• Electrical India
  • Mar 17, 2018

Overwhelming response, record footfalls at ELECRAMA 2018

 The 13th edition of ELECRAMA recorded more than 298,0000 footfalls during the 13th edition of ELECRAMA 2018. Over 1,200 exhibitors showcased their products and services at the biggest showcase of electrical and electronics manufacturers.

  Organisers said business queries or more than 1 billion US$ were estimated at the event being held at India Expo Mart in Greater Noida from March 10 to 14. “We had a lot of visitors from 120-plus countries who experienced transformational developments taking place in India and globally,” said ELECRAMA Chairman Vijay Karia.

  “The country has recorded rapid economic growth in recent years and is fast transitioning from fossil fuels to renewables sources to generate electricity. It is heartening to note that ELECRAMA 2018 emerged as a platform for knowledge-sharing with a strong focus on electric vehicles, Internet of Things (IoT), storage solutions and renewable energy,” he added.

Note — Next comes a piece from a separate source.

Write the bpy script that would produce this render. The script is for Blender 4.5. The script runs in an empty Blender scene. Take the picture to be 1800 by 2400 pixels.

  Karia said the industry is aligned with government initiatives like Make in India and Power to All 24 x 7 by 2022. Manufacturers are looking forward to a favourable policy environment to capitalise on new opportunities being created by artificial intelligence, machine learning, block chain and a combination of innovation in manufacturing of electrical gadgets, equipment, machineries and energy efficiency programmes.

  Jye Ying Lu, Director of Malaysia-based Powerpoint Electrical, said: “This has been my second visit to ELECRAMA. It is very well organised and everything is inter-linked. We have had good opportunity to meet Indian manufacturers. The Indian industry has matured and improved a lot over the past 10 years. The products are well received in Malaysian and other markets as well.”

  Ornousa Sok Pona, Director at Thailand’s government-owned Provincial Electricity Authority, said: “In terms knowledge-sharing, ELECRAMA is of immense value. We hope to explore new products available in Indian markets.”